I'm working on the following problem and would like some feedback (this is my first course on Group Theory so I'm not so sure about my argument):
Let $G$ be a group of finite order, $p\lt q$ two prime numbers such that: $p^2\nmid |G|$, and let $H_p$ and $H_q$ be two respective Sylow subgroups with $H_p\lhd G$.
Prove $H_pH_q\lhd G \implies H_q\lhd G$.
My attempt: (There was a previous part in which I've already proven that $H_pH_q$ is a subgroup of $G$)
First off, since $p^2\nmid |G|$, this means the order of $H_p$ must be $p$, and since $H_p\lhd G$, then $H_p$ is the only $p$-Sylow subgroup of $G$.
Now Suppose $H:=H_pH_q\lhd G$, but $H_q\not\lhd G$, this implies by the Sylow theorems that: $$n_q\equiv 1\pmod q \implies n_q>q$$ The last inequality because if $n_q=1$ then $H_q\lhd G$. This means that there must exist at least another $q$-Sylow: $H_q'\ne H_q$ and $\exists g \in G : gH_qg^{-1}=H_q'$
Let $h\in H_q$, then $$h=eh\in H$$ this implies $$ghg^{-1}\in gHg^{-1}=H$$ since $H=H_pH_q$ is normal on $G$. Therefore: $gH_qg^{-1}=H_q'\subseteq H$, and thus $H_q' \le H$. We can also see that $H_q\le H$
Now since $H$ is a group itself, and $H_p \cap H_q = \{e\}$ we have: $|H|=|H_pH_q|=p|H_q|$. We then can apply the Sylow theorems to the group $H$ itself: let's call $\hat n_q$ to the number of $q$-Sylow subgroups of $H$.

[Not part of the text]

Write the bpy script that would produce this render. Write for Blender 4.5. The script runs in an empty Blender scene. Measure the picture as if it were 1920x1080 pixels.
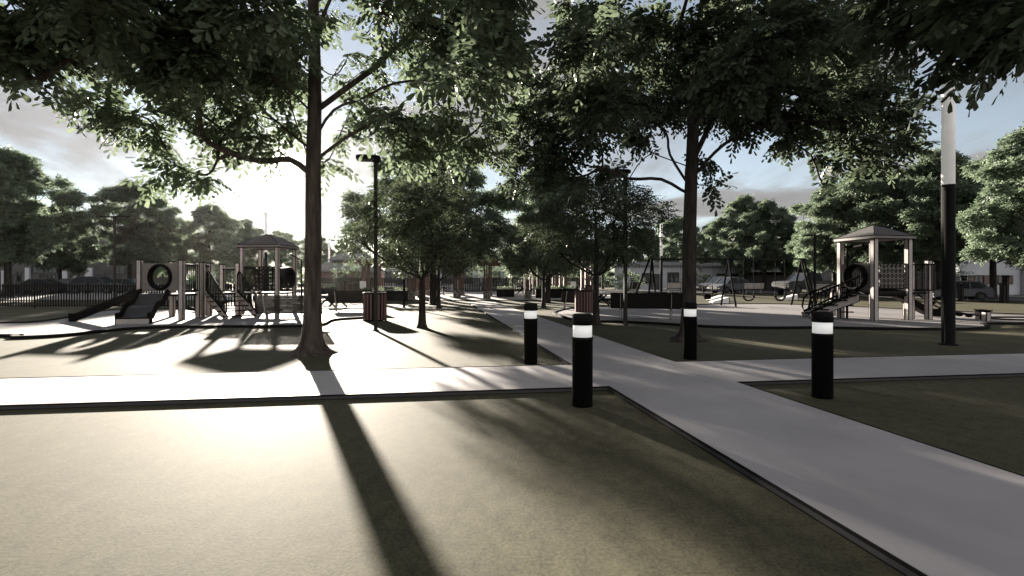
import bpy, math, random
import numpy as np
from mathutils import Vector, Matrix

sc = bpy.context.scene
COL = sc.collection
R = math.radians
rnd = random.Random(7)
EYE = 1.5                       # eye height of the camera
SUN_DIR = Vector((-0.453, 1.0, 0.234)).normalized()   # towards the sun

# ------------------------------------------------------------------ placing
def sstep(a, b, x):
    t = min(1.0, max(0.0, (x - a) / (b - a)))
    return t * t * (3 - 2 * t)

def gz(x, y):
    "height of the ground: level park, rising slightly towards the street"
    return 0.45 * sstep(36, 50, y) * (1 - 0.6 * sstep(26, 40, x))

def at(px, py, Y):
    return Vector(((px - 960) / 960 * Y, Y, EYE - (py - 530) / 960 * Y))

def gnd(px, py):
    Y = 960 * EYE / (py - 530)
    return Vector(((px - 960) / 960 * Y, Y, 0))

# ------------------------------------------------------------------ materials
def new_mat(name):
    m = bpy.data.materials.new(name)
    m.use_nodes = True
    nt = m.node_tree
    b = nt.nodes['Principled BSDF']
    return m, nt, b

def node(nt, kind, **kw):
    n = nt.nodes.new(kind)
    for k, v in kw.items():
        setattr(n, k, v)
    return n

def noise_mat(name, c1, c2, scale=4.0, rough=0.7, metal=0.0, bump=0.0, detail=5, stretch=(1, 1, 1), spec=0.5, bscale=None, lo=.35, hi=.65):
    "two colours mixed by object-space noise, with an optional bump"
    m, nt, b = new_mat(name)
    tc = node(nt, 'ShaderNodeTexCoord')
    mp = node(nt, 'ShaderNodeMapping')
    mp.inputs['Scale'].default_value = stretch
    nt.links.new(tc.outputs['Object'], mp.inputs['Vector'])
    nz = node(nt, 'ShaderNodeTexNoise')
    nz.inputs['Scale'].default_value = scale
    nz.inputs['Detail'].default_value = detail
    nt.links.new(mp.outputs['Vector'], nz.inputs['Vector'])
    cr = node(nt, 'ShaderNodeValToRGB')
    cr.color_ramp.elements[0].position = lo
    cr.color_ramp.elements[1].position = hi
    cr.color_ramp.elements[0].color = (*c1, 1)
    cr.color_ramp.elements[1].color = (*c2, 1)
    nt.links.new(nz.outputs['Fac'], cr.inputs['Fac'])
    nt.links.new(cr.outputs['Color'], b.inputs['Base Color'])
    b.inputs['Roughness'].default_value = rough
    b.inputs['Metallic'].default_value = metal
    b.inputs['Specular IOR Level'].default_value = spec
    if bump:
        bn = node(nt, 'ShaderNodeBump')
        bn.inputs['Strength'].default_value = bump
        bn.inputs['Distance'].default_value = 0.02
        src = nz
        if bscale:
            src = node(nt, 'ShaderNodeTexNoise')
            src.inputs['Scale'].default_value = bscale
            src.inputs['Detail'].default_value = 4
            nt.links.new(mp.outputs['Vector'], src.inputs['Vector'])
        nt.links.new(src.outputs['Fac'], bn.inputs['Height'])
        nt.links.new(bn.outputs['Normal'], b.inputs['Normal'])
    return m

def flat(name, c, rough=0.6, metal=0.0, spec=0.5):
    c2 = tuple(min(1, x * 1.12) for x in c)
    c1 = tuple(x * 0.9 for x in c)
    return noise_mat(name, c1, c2, 6.0, rough, metal, spec=spec)

def grass_mat():
    m, nt, b = new_mat('lawn')
    tc = node(nt, 'ShaderNodeTexCoord')
    def nz(scale, detail, st=(1, 1, 1)):
        mp = node(nt, 'ShaderNodeMapping'); mp.inputs['Scale'].default_value = st
        nt.links.new(tc.outputs['Object'], mp.inputs['Vector'])
        n = node(nt, 'ShaderNodeTexNoise'); n.inputs['Scale'].default_value = scale; n.inputs['Detail'].default_value = detail
        n.inputs['Roughness'].default_value = .65
        nt.links.new(mp.outputs['Vector'], n.inputs['Vector']); return n
    a, f = nz(0.55, 6), nz(48, 5, (1, .8, 1))
    c1 = node(nt, 'ShaderNodeValToRGB')
    e = c1.color_ramp.elements
    e[0].position, e[1].position = .3, .72
    e[0].color, e[1].color = (.052, .050, .036, 1), (.083, .078, .058, 1)
    nt.links.new(a.outputs['Fac'], c1.inputs['Fac'])
    c2 = node(nt, 'ShaderNodeValToRGB')
    e = c2.color_ramp.elements
    e[0].position, e[1].position = .34, .66
    e[0].color, e[1].color = (.30, .34, .28, 1), (1.75, 1.68, 1.45, 1)
    g2 = nz(9, 6, (1, .6, 1))
    av = node(nt, 'ShaderNodeMath', operation='ADD'); hf = node(nt, 'ShaderNodeMath', operation='MULTIPLY'); hf.inputs[1].default_value = .625
    nt.links.new(f.outputs['Fac'], av.inputs[0]); gm = node(nt, 'ShaderNodeMath', operation='MULTIPLY'); gm.inputs[1].default_value = .6; nt.links.new(g2.outputs['Fac'], gm.inputs[0]); nt.links.new(gm.outputs[0], av.inputs[1]); nt.links.new(av.outputs[0], hf.inputs[0]); nt.links.new(hf.outputs[0], c2.inputs['Fac'])
    mx = node(nt, 'ShaderNodeMix', data_type='RGBA', blend_type='MULTIPLY')
    mx.inputs[0].default_value = .8
    nt.links.new(c1.outputs['Color'], mx.inputs[6]); nt.links.new(c2.outputs['Color'], mx.inputs[7])
    nt.links.new(mx.outputs[2], b.inputs['Base Color'])
    b.inputs['Roughness'].default_value = .82
    b.inputs['Specular IOR Level'].default_value = .06
    bn = node(nt, 'ShaderNodeBump'); bn.inputs['Strength'].default_value = .10; bn.inputs['Distance'].default_value = .02
    nt.links.new(f.outputs['Fac'], bn.inputs['Height']); nt.links.new(bn.outputs['Normal'], b.inputs['Normal'])
    return m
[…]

From the Sylow theorems we have:
$$\begin{cases} \hat n_q \equiv 1\pmod q \\ \\ \hat n_q \mid p \implies \hat n_q \in \{1, p\} \end{cases}$$ Now: if $\hat n_q=p $, we have: $p=\hat n_q > q > p$ which is absurd. Then it must be $\hat n_q=1$. But $\hat n_q$ is also a contradiction since we previosly saw: $H_q' \le H$ and $H_q\le H$ and $H_q',H_q$ are $q$-Sylow subgroups of $H$ which would imply $H_q'=H_q$.
Is this correct? I'd appreciate any comments. Thanks!
Yes your argument is OK, but can be shortened: you can assume that $p$ really divides $|G|$ otherwise there is nothing to prove, and hence $|H_p|=p$. Since $H_p \lhd G$, $H_pH_q$ is a subgroup of $G$ and $|H_pH_q:H_q|=p$ (use here that $|H_pH_q|=\frac{|H_p| \cdot |H_q|}{|H_p \cap H_q|}$ and of course $H_p \cap H_q=1$). Now, $H_q$ is a Sylow $q$-subgroup of $H_pH_q$, hence the number of Sylow $q$-subgroups divides $p$ and since $p \lt q$ this number must be $1$, so $H_q$ is normal in $H_pH_q$ and hence it is characteristic in $H_pH_q$. So $H_q \text{ char } H_pH_q \lhd G$, and this implies $H_q \lhd G$.